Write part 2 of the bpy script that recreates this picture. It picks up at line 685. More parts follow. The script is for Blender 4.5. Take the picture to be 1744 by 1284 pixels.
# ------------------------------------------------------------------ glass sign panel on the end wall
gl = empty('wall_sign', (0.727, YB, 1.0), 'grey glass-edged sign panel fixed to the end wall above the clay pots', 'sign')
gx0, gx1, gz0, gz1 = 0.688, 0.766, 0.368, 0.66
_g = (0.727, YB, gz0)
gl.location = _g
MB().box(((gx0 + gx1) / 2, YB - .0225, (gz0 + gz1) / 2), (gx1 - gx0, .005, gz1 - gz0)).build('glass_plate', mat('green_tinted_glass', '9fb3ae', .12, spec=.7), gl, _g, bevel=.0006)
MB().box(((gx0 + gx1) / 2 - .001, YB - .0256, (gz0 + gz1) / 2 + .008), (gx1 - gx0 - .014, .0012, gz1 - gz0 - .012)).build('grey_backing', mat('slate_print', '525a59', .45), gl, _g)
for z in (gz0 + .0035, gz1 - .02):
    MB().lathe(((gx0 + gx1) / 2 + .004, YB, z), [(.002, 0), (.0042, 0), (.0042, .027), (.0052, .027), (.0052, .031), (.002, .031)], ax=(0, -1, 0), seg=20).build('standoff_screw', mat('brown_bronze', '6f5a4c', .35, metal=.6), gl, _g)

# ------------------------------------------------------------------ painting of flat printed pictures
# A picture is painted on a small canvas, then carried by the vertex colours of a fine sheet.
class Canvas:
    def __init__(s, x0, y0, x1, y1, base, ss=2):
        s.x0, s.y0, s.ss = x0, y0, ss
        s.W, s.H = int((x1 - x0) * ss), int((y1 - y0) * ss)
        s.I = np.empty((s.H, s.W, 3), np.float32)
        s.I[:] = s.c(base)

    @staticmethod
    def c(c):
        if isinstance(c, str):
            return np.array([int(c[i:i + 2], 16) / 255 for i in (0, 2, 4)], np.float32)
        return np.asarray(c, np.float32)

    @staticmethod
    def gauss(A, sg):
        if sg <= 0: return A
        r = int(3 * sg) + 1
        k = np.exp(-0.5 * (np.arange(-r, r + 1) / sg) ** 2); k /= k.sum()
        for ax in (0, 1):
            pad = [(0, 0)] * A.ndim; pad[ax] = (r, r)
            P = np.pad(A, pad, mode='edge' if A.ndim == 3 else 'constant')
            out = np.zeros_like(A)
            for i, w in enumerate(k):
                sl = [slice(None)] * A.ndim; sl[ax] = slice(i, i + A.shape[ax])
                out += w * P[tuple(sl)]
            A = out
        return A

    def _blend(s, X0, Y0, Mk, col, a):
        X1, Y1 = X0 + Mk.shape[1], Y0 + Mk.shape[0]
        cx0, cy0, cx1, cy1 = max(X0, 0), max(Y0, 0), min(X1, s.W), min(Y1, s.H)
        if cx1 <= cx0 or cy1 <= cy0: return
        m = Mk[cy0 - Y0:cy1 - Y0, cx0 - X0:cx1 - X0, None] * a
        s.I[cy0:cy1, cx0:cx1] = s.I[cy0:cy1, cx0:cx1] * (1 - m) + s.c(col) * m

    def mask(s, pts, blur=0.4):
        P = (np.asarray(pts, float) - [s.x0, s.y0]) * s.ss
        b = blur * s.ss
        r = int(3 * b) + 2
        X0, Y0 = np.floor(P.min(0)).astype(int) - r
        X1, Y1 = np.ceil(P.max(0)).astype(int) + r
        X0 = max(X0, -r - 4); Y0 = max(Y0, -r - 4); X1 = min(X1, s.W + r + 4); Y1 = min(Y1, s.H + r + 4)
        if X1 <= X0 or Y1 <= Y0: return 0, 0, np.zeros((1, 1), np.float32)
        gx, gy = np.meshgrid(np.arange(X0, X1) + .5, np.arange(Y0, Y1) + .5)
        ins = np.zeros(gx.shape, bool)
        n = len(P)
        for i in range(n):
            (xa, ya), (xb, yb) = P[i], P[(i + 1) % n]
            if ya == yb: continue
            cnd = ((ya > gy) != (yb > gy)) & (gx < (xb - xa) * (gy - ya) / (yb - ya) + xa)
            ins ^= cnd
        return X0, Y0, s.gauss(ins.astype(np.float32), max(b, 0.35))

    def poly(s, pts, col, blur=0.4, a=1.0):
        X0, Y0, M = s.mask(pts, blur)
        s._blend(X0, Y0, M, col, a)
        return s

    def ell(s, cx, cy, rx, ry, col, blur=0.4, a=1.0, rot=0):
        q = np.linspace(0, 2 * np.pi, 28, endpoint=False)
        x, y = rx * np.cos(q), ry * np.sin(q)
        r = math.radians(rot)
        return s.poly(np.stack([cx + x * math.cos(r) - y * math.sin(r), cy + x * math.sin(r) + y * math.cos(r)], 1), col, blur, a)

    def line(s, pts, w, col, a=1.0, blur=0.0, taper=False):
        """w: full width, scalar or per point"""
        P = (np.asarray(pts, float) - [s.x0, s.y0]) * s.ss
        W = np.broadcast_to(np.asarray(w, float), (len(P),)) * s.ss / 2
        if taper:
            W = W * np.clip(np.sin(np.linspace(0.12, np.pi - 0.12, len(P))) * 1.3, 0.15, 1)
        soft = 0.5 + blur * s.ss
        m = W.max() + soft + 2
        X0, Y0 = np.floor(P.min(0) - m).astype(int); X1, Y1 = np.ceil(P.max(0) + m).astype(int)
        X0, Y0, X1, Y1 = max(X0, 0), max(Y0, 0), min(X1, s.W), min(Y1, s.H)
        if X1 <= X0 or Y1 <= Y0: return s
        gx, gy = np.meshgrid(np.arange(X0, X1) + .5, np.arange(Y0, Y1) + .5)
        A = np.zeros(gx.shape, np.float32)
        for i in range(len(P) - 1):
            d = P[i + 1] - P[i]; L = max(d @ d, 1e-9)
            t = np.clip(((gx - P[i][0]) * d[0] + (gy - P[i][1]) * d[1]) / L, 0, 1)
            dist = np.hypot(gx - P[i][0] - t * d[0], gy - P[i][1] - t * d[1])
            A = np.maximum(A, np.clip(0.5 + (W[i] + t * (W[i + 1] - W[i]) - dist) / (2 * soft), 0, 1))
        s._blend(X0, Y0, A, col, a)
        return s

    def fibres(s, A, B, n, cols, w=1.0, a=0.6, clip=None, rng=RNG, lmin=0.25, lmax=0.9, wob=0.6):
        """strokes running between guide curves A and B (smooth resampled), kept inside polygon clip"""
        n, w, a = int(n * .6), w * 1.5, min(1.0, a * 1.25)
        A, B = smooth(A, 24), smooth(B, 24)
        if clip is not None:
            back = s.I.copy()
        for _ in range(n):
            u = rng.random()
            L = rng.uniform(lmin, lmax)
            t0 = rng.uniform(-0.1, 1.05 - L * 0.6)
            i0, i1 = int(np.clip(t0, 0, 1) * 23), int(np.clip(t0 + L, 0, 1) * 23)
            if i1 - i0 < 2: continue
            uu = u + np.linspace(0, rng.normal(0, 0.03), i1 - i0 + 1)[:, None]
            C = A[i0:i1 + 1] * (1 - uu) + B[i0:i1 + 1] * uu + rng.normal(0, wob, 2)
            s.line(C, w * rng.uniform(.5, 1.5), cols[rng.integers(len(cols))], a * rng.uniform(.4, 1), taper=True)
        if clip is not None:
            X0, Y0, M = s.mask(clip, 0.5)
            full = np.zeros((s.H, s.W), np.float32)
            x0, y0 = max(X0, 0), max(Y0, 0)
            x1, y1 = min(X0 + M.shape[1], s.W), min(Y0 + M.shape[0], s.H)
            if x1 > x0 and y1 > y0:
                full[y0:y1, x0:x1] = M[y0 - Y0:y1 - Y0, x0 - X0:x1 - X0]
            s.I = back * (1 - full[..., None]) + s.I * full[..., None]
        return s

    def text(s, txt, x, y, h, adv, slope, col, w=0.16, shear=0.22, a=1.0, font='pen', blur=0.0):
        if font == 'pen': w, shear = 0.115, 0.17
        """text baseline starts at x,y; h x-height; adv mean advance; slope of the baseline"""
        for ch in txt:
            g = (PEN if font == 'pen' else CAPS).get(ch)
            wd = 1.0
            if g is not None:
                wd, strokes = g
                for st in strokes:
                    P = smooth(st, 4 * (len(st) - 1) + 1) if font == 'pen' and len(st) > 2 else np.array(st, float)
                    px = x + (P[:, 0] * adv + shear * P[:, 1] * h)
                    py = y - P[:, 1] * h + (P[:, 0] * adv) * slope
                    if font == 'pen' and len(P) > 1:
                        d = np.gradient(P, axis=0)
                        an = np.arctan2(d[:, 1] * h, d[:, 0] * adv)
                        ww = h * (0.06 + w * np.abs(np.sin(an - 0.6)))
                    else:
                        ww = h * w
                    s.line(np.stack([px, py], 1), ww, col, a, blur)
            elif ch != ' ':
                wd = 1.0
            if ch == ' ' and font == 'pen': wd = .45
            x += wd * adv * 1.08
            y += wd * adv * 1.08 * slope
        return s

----

Task directions: Print from the first line through the line that contains "MB().lathe(((gx0 + gx1)", please, including both, and leave out every line outside that stretch.

Full output:
Write part 2 of the bpy script that recreates this picture. It picks up at line 685. More parts follow. The script is for Blender 4.5. Take the picture to be 1744 by 1284 pixels.
# ------------------------------------------------------------------ glass sign panel on the end wall
gl = empty('wall_sign', (0.727, YB, 1.0), 'grey glass-edged sign panel fixed to the end wall above the clay pots', 'sign')
gx0, gx1, gz0, gz1 = 0.688, 0.766, 0.368, 0.66
_g = (0.727, YB, gz0)
gl.location = _g
MB().box(((gx0 + gx1) / 2, YB - .0225, (gz0 + gz1) / 2), (gx1 - gx0, .005, gz1 - gz0)).build('glass_plate', mat('green_tinted_glass', '9fb3ae', .12, spec=.7), gl, _g, bevel=.0006)
MB().box(((gx0 + gx1) / 2 - .001, YB - .0256, (gz0 + gz1) / 2 + .008), (gx1 - gx0 - .014, .0012, gz1 - gz0 - .012)).build('grey_backing', mat('slate_print', '525a59', .45), gl, _g)
for z in (gz0 + .0035, gz1 - .02):
    MB().lathe(((gx0 + gx1) / 2 + .004, YB, z), [(.002, 0), (.0042, 0), (.0042, .027), (.0052, .027), (.0052, .031), (.002, .031)], ax=(0, -1, 0), seg=20).build('standoff_screw', mat('brown_bronze', '6f5a4c', .35, metal=.6), gl, _g)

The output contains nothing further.